Once the memory has been allocated, you can now use the pointer as if it was an array, as is demonstrated in Program 1.
You will notice that instead of calling delete, because we allocated the memory using new[], we had to use a call to the operator delete []. A call to new Type() calls the constructor once, whereas a call to new Type[10] calls the constructor 10 times, once for each entry in the array. Calling delete calls the destructor only once, whereas calling delete [] would call the destructor for each entry in the array being deleted.
In Program 1, I explicitly called the variable int * ptr.
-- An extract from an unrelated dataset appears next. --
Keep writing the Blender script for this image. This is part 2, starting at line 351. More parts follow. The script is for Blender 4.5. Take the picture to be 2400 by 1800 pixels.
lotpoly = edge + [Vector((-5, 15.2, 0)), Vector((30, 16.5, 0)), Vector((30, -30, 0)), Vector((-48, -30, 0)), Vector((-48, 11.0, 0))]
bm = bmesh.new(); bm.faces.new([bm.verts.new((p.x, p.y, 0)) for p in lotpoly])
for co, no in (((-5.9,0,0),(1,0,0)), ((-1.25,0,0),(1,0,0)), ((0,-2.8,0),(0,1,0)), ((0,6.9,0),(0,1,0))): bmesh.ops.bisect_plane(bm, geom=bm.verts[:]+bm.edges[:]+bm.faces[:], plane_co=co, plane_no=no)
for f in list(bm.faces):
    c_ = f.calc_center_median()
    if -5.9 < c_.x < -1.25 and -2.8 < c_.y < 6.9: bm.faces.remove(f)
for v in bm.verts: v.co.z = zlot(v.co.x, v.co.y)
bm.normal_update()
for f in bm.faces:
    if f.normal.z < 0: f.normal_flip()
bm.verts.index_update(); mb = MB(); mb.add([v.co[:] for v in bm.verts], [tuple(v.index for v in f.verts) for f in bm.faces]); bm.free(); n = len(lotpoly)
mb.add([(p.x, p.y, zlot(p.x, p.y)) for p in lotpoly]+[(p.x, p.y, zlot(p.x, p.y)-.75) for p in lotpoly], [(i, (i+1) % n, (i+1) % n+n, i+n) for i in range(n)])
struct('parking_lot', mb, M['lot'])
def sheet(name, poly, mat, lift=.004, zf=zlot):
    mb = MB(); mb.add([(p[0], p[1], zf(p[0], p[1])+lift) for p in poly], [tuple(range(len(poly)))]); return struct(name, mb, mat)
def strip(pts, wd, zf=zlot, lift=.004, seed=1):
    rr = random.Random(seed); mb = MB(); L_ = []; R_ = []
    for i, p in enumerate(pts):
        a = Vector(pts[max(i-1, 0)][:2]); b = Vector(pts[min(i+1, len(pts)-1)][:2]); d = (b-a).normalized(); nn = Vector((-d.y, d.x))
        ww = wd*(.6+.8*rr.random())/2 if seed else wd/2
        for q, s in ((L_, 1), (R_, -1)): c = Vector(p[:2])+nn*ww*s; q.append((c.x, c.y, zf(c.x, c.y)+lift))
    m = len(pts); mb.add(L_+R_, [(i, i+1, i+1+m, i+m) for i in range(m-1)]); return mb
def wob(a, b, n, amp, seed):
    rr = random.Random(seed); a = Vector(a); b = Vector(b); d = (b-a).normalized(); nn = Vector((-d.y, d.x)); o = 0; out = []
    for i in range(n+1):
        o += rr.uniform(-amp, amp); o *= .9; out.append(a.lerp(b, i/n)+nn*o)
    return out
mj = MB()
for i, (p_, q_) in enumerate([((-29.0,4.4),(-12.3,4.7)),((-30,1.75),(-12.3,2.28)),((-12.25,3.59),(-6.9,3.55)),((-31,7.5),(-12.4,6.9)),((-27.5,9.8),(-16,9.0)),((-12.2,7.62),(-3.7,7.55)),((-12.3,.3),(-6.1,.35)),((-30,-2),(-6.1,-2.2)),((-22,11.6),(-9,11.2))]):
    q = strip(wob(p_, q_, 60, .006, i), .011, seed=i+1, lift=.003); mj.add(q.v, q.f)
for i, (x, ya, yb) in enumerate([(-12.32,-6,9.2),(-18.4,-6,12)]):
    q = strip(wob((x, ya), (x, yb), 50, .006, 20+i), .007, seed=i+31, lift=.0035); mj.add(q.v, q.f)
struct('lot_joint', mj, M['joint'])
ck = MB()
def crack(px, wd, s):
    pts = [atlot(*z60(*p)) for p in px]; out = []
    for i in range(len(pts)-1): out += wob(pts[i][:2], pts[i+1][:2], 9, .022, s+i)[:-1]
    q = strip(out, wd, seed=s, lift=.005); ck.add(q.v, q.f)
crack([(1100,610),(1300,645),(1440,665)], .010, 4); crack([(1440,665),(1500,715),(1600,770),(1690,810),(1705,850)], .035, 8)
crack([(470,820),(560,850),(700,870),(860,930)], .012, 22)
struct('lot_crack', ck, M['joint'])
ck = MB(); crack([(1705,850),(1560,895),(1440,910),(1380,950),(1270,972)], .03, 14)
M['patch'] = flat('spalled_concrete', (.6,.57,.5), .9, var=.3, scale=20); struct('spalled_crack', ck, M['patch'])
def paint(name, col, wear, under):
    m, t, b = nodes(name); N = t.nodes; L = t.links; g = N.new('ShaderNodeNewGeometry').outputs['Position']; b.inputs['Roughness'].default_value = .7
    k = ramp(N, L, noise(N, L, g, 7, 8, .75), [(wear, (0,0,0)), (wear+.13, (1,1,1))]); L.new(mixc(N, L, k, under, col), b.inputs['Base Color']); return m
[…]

By convention, if a pointer is to be used as an array, it is usually has the word array appearing in the variable name, or perhaps the plural of what it is storing.
You may use Program 2 to convince yourself that the memory allocated is indeed contiguous, and you will note that the address of the pointer remains unchanged, only the value of the pointer is changed. Note that we can use new[] in the same line in which the variable is declared.
Program 2. Addresses of dynamically allocated array.
#include <iostream> using namespace std; int main() { // allocate memory for 20 integers (80 bytes) int * array = new int[20]; cout << "The address of 'array' is " << &array << endl; cout << "The value of 'array' is " << *array << endl; for ( int i = 0; i < 20; ++i ) { cout << "The address of array[" << i << "] is " << &( array[i] ) << endl; } // must clean it up delete[] array; array = 0; return 0; }
The size of the array does not have to be fixed at compile time. Program 3 shows how you can dynamically choose the size of the array at run time.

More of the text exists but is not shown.